Architettura per l'arte
COME UNA SCOGLIERASUL FIUME
di Aldo Colonetti
I musei sempre più affidano agli architetti il ruolo di ambasciatori quando decidono di aprire spazi espositivi collegati a quelli originari. Basti pensare al Guggenheim e al Louvre, rispettivamente nei progetti di Frank Gehry a Bilbao e di Jean Nouvel ad Abu Dhabi.
Anche per quanto riguarda l’ultima opera di Kengo Kuma, a Dundee, in Scozia, si tratta di una sede “periferica”, in questo caso del V&A - Victoria and Albert Museum di Londra. La progettazione di nuovi avamposti è un tema delicato perché non sempre la relazione tra la storia dell’istituzione, i suoi contenuti, la sua architettura tiene conto della specificità dei luoghi dove gli stessi avamposti saranno realizzati. In tal senso, il più delle volte la committenza gioca un ruolo fondamentale.
Nel caso del V&A Dundee siamo di fronte a un’esperienza esemplare; è il primo lavoro del grande architetto giapponese in Gran Bretagna - a seguito della vittoria al concorso internazionale bandito nel 2010 su centoventi proposte concorrenti - tra i più coerenti rispetto alla sua ricerca nell’ambito dei materiali costruttivi e della “scienza delle costruzioni” e, nello stesso tempo, rispettoso sia del contesto sia della funzione culturale di un museo.
Dundee è una cittadina situata sulla sponda nord dell’estuario del fiume Tay, intorno il paesaggio è quello tipico della scogliera scozzese: un “waterfront” di duecentoquaranta ettari, dove si colloca l’edificio che si sviluppa per quasi ottomilacinquecento metri quadrati, con gallerie destinate a esposizioni temporanee e permanenti (Scottish Design Galleries).

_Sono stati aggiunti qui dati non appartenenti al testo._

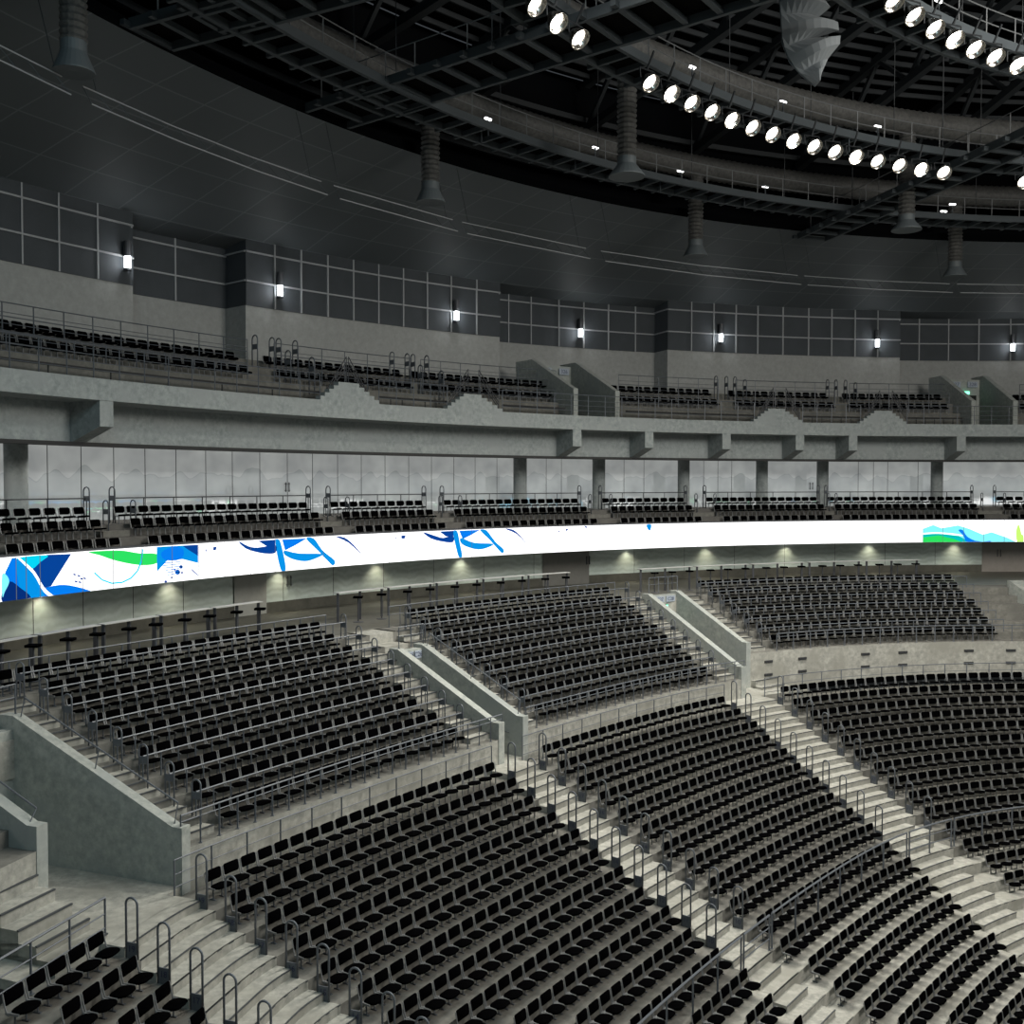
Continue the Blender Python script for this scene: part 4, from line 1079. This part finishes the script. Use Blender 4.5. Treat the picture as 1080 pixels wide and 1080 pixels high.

Il tutto risolto, sul piano compositivo, attraverso la realizzazione di due piramidi rovesciate connesse al piano superiore (dove si trovano le gallerie) e separate al piano terra così da formare una sorta di grande arco che incornicia la vista del fiume Tay. Scelta, quest’ultima, che rappresenta un riferimento al Royal Arch costruito nelle vicinanze del museo per dare il benvenuto, in città, alla regina Vittoria e al principe Alberto nel 1844, poi abbattuto per realizzare il ponte che attraversa il Tay.

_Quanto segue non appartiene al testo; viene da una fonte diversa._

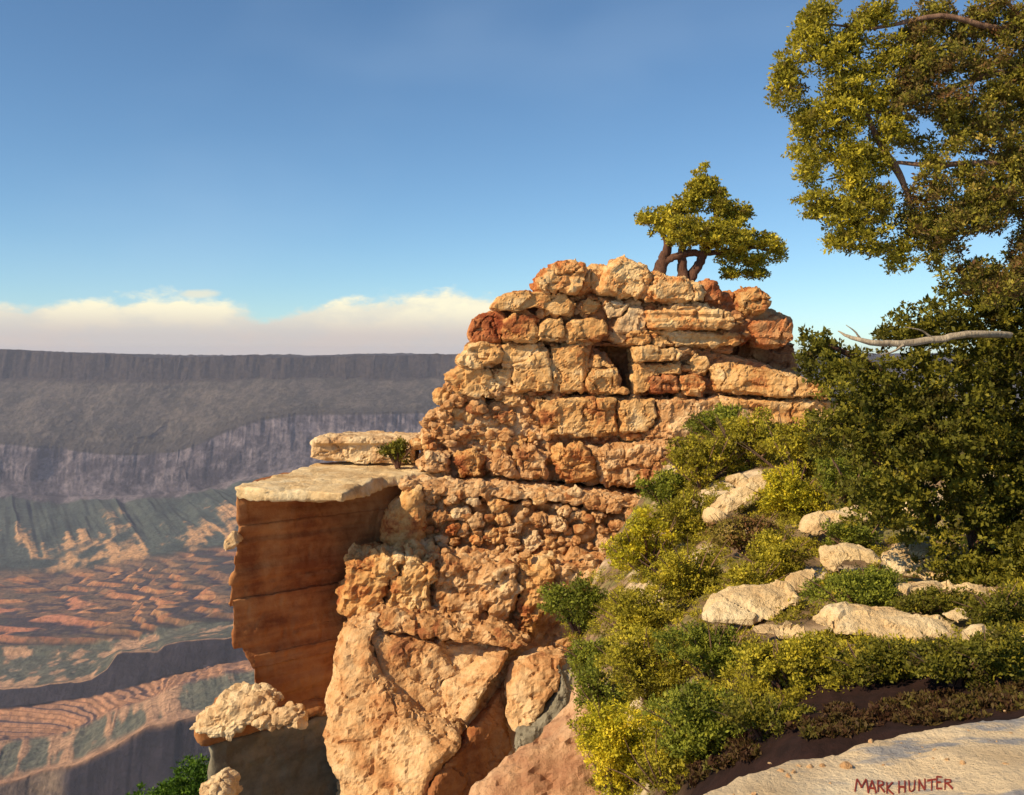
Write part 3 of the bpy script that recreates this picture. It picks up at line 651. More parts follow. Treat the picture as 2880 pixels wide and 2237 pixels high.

«È stato un cantiere durato otto anni, in stretta collaborazione con la società di ingegneria Arup; collaborazione che ha permesso alla mia visione architettonica di trasformarsi in una forma scultorea dinamica, che unisse natura e architettura, l’acqua con la città, nel rispetto degli elementi costruttivi e delle funzioni di un grande museo dedicato al design», commenta lo stesso Kuma.